İbn Habib der ki: Böyle
bir durumda hüküm şudur: Arazi sahibi, zulmedene yapılacak uygulamada muhayyer
bırakılır. Dilerse, sökülmüş halleriyle kıymetlerini ödeyerek bunları kendi
arazisinde alıkoyar, dilerse de bunların arazisinden sökülmesini ister. Sökme
ücreti de gasb edene aittir.
Darakutni, Hz. Aişe'den
şöyle dediğini rivayet etmektedir: Rasulullah (s.a.v.) şöyle buyurdu: "Her
kim bir topluluğa ait yerde izinleri ile bina yapacak olursa, ona o binanın
kıymeti verilir. İzinleri olmaksızın bina yapacak olursa, o takdirde o
yaptığını yıkar." (Darakutni, IV, 243)
İlim adamlarımız derler
ki: Ona yaptığının kıymetinin veriliş sebebi, menfaatine malik olduğu bir yerde
bina etmiş olmasıdır. Bu da şuna benzer: Bir kimse, şüpheye mebni olarak bir
yerde bina yapsa yahut ağaç dikse, onun bir hakkı vardır. Eğer mal sahibi
dilerse mevcut haliyle bu yaptığı binanın yahut diktiği ağaçların kıymetini
öder. Şayet mal sahibi bunu kabul etmeyecek olursa, bina yapan yahut ağaç
dikene: Sen buna arazisinin çıplak olarak kıymetini öde, denir. Şayet o da bunu
kabul etmezse, ikisi de ortak olurlar.
İbnü'I-Macişun der ki:
Onların ortaklığı şöyle açıklanır: Evvela araziye çıplak olarak kıymet biçilir.
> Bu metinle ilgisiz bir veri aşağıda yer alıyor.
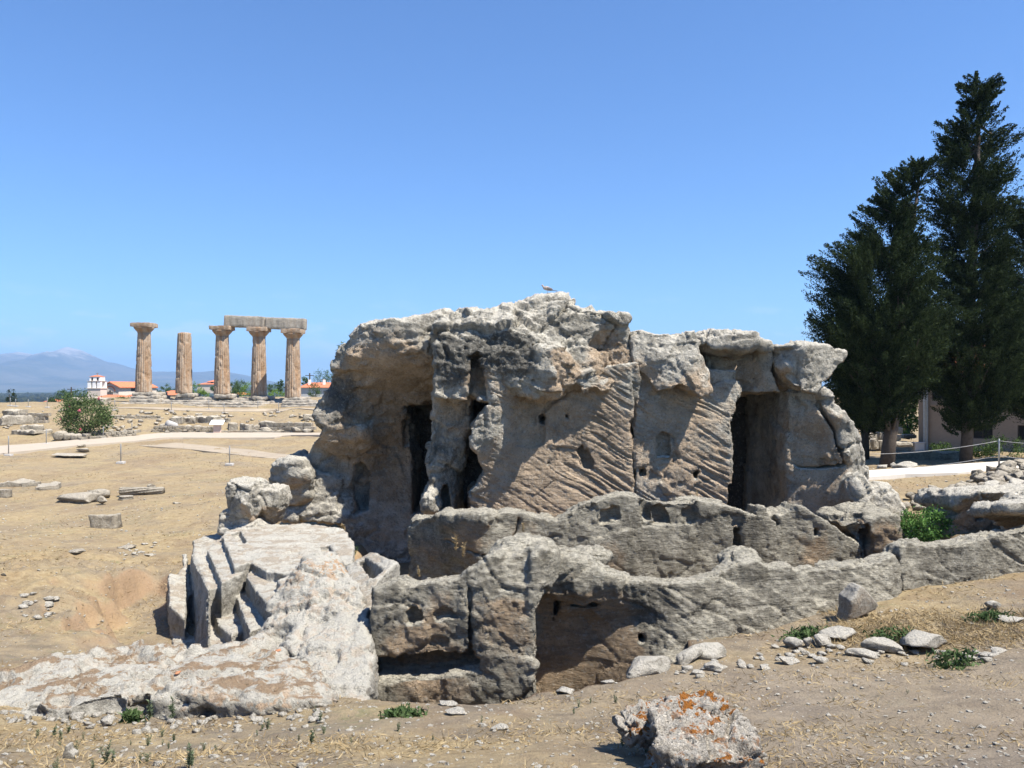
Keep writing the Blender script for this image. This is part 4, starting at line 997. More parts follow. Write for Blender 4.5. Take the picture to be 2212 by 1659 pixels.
M['ivy'] = foliage('bright creeper', (0.04, 0.07, 0.025), (0.095, 0.14, 0.055), 3.0)
M['leafage'] = foliage('bright caper leaves', (0.05, 0.12, 0.03), (0.15, 0.26, 0.07), 3.0)  # brighter green for the caper bush
M['straw'] = foliage('dry straw', (0.25, 0.18, 0.09), (0.42, 0.33, 0.19), 3.0)
M['bark'] = plain('cypress bark', (0.075, 0.06, 0.047), 0.95, 0.3, 6, 0.8)
M['bark_dark'] = plain('dark bark', (0.07, 0.055, 0.04), 0.95, 0.3, 6, 0.8)
M['pink'] = plain('pink petals', (0.75, 0.22, 0.28), 0.7)
M['walk'] = plain('pale pink paving', (0.38, 0.325, 0.255), 0.9, 0.06, 1.5, 0.1)
M['walk_white'] = plain('white concrete paving', (0.56, 0.52, 0.455), 0.9, 0.06, 1.5, 0.1)
M['dust'] = plain('pale trodden dust', (0.32, 0.265, 0.195), 0.95, 0.15, 1.0, 0.2)
M['steel'] = plain('galvanised grey steel', (0.30, 0.30, 0.29), 0.5, 0.1, 8, 0.05, 0.6)
M['concrete'] = plain('grey concrete', (0.42, 0.40, 0.37), 0.9)
M['rope'] = plain('pale wire rope', (0.45, 0.43, 0.40), 0.7)
M['red_tile'] = plain('red clay roof tiles', (0.50, 0.17, 0.085), 0.85, 0.2, 3, 0.3)
M['white_wall'] = plain('whitewashed wall', (0.78, 0.75, 0.70), 0.9, 0.05)
M['cream_wall'] = plain('cream stone wall', (0.60, 0.50, 0.41), 0.9, 0.08)
M['grey_wall'] = plain('grey plaster wall', (0.42, 0.42, 0.41), 0.9, 0.08)
M['museum_wall'] = plain('buff plaster wall', (0.27, 0.215, 0.165), 0.9, 0.08)
M['glass'] = plain('dark window glass', (0.02, 0.022, 0.025), 0.15, 0.1)
M['sign_white'] = plain('white sign face', (0.75, 0.74, 0.70), 0.5, 0.03)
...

Sonra mamur haliyle ona kıymet biçilir. Bu imar dolayısıyla çıplak araziye
nisbetle kıymetindeki artış kadar bu işleri yapan kişi orada arazi sahibine o
oranda ortak olur. Dilerlerse paylaştırırlar, dilerlerse olduğu gibi
(paylaştırmaksızın aynı oranda alıkorlar). İbnü'I-Cehm der ki: Şayet arazi
sahibi, arazide yapılan imarın kıymetini ödeyip arazisini alacak olursa, buna
karşılık bu imar üzerinden geçen yılların kirasını almak hakkını elde eder.
İbnü'I-Kasım ve
başkalarından rivayet olunduğuna göre ise, bir kimse başkasına ait arazide onun
izniyle bina yapacak olsa, sonra da bu bina sahibi o binayı oradan kaldırmak
istese, arazi sahibi o kişiye binasının dökülmüş (enkaz) halindeki kıymetini
öder. Birinci görüş ise, Hz. Peygamber'in: "Ona binanın kıymeti
verilir" buyruğu dolayısıyla daha sahihtir. Fukahanın çoğunluğu da bu
görüştedir. Murdarın çokluğu imrendirmesin.
Yüce Allah'ın:
"Murdarın çokluğu hoşuna gitse de" buyruğunda hitabın Peygamber
(s.a.v.)'a yönelik olmakla birlikte, maksadın onun ümmeti olduğu söylenmiştir.
Çünkü Peygamber (s.a.v.) "murdar"dan hoşlanmaz. Maksadın, Peygamber
(s.a.v.)'ın bizzat kendisi olduğu da söylenmiştir. Murdardan hoşlanması ise,
onun kafirlerin ve haram malın çokluğunu, buna karşılık mü'minlerin ve helal
malın azlığını görmesinden dolayı hayrete düşmesi demektir.
"Şimdi ey akıl
sahipleri, Allah'tan korkun ki, kurtuhışa eresiniz" bu buyruğuna dair
açıklamalar, daha önce (benzer buyruklarda) geçmiş bulunmaktadır.